Just like the venice man, missed the good CPU's by one week, freakin annoys the crap out of me.
 
meh wouldn't really complain considering my CPU is doing exactly the same thing as yours and it's on the "honourable mention" list...how did yours turn out? Mine is incredibly frustrating considering it'll do 280*9 at about 1.35vcore easily, then if I wanna get 290*9 I need to bump up vcore to about 1.48v and then I'm in the same boat as you at 300*9

you gotta consider 50% overclock is good enough for me though

Xtremesytems has a list of weeks and steppings and mine is on the AVOID list
apparently the 0551s have the better memory controllers though and are one of the few cores capable of maintaining 300HTT with 2-5-3-3-5
 
what does removing the IHS do? what does it allow? where do you put the thermal paste then?
 
Well on most older CPUs you'd simply have the bare core...on most new CPUs you have an intergrated heatspreader over top of the core and so now rather than having direct thermal transfer from the core to the heatsink it moves from the core to the IHS and then the IHS makes contact with the heatsink

and of course in some cases the IHS won't make good contact with the core and your thermal conductivity goes down so some people choose to remove it and avoid that problem...this obviously creates problem as now you can get thermal paste on the transistors...plus the core is no longer protected and the heatsink hasn't been designed for that fit you there is a risk of crushing your core if you overtighten the heatsink
 
Mine is incredibly frustrating considering it'll do 280*9 at about 1.35vcore easily, then if I wanna get 290*9 I need to bump up vcore to about 1.48v and then I'm in the same boat as you at 300*9
Sorry I lied...you motivated me to try and tweak this thing some more

Went back into the bios and set vcore to 1.325 +113% which CPU-Z reads at 1.48v...prime fails right away on the core it always fails on but I really don't give a crap what prime has to say about it since I have running folding on the "weak" core for a few hours now while playing some source on the other core with no problems which is stable enough for me

was also able to tighten cas back to 2.5 so I'm almost back at my original 300HTT speeds with 2.5-3-3-7 1T, just gotta try and tighten ras to cas from 4 to 3 and I'm good
 
this obviously creates problem as now you can get thermal paste on the transistors...
Psht, not like that problem wasn't there before.

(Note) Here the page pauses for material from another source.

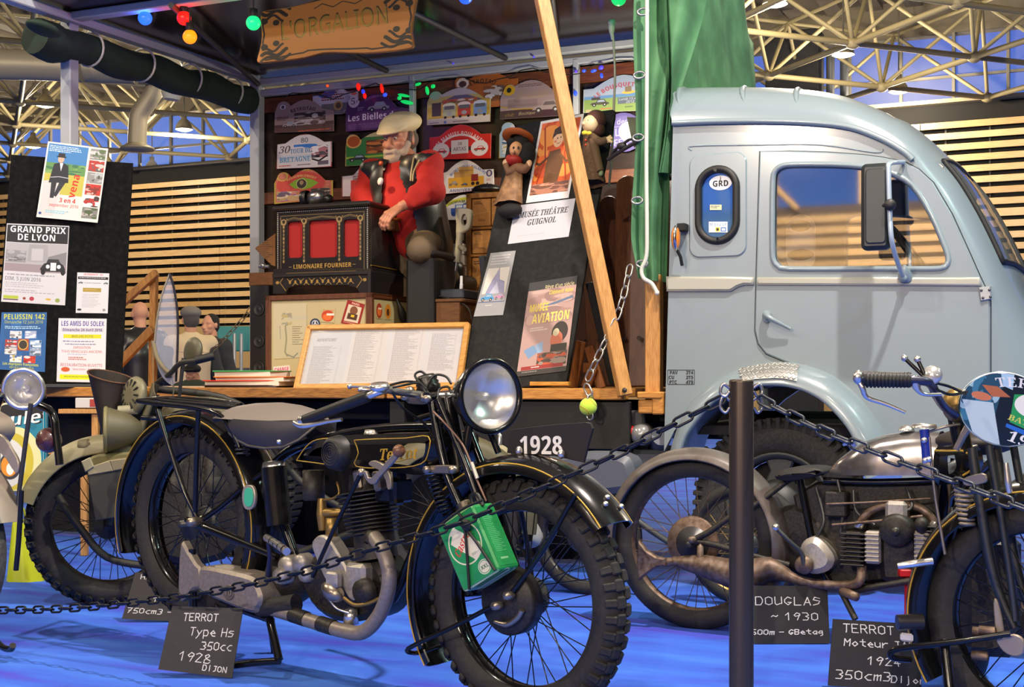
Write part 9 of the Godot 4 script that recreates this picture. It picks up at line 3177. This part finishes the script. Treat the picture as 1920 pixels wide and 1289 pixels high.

A couple interesting things to consider about the supposed 'fragileness' of the cores. As one dude pointed out in another forum I saw, the old socket A mobos had that gap in the middle right below the core. That made it fairly easy to crush the core. This time it's a smaller CPU and it's completely backed by the socket so in theory it shouldn't be as hard to crush. Beyond that it wouldn't make sense for AMD to just all of a sudden make their cores more fragile simply because it has a heat spreader on it.

One thing that's true about the heatsinks though, is that you can only use the bolt through style heatsinks like how water blocks are. Any that use retention clips can't be used.

Gaara - Mine is doing 305x9 right now with 1.4 + 113% but I'm pretty sure it doesn't need that much. For me it's reading as 1.52 in CPU-Z and ITESmart Guardian, but it reads like 1.54 in the BIOS. For 301x9 (for whatever reason my computer HATES 300x9, but 301x9 is ok...I saw this happen to another dude as well)

Normally for 301x9 I'm using 1.375 + 113% which translates to about 1.504v in CPU-Z and that is 14 hours stable in prime95.

I want to remove that IHS and see if I can get 2.8GHz goin on. Might happen, but like you said, I just need to play a game like oblivion for a while and if that doesn't crash I assume I could consider it stable.

However, you will notice a difference in SuperPI times based on stability. For example I'd get like 31 seconds at 2.7GHz, but if it was unstable it'd show like 31.297 seconds and of course in this program that .297 seconds matters.

My RAM is always running at 2-3-3-6 though, I've told you about that BS thing with my RAM and not wanting to work correctly at CL2.5

But yeah......remove IHS, put some electrical tape over the transistors. That's what a lot of people seem to be doing to protect them from sparking against a heatsink. Should also protect from TIM spilling over.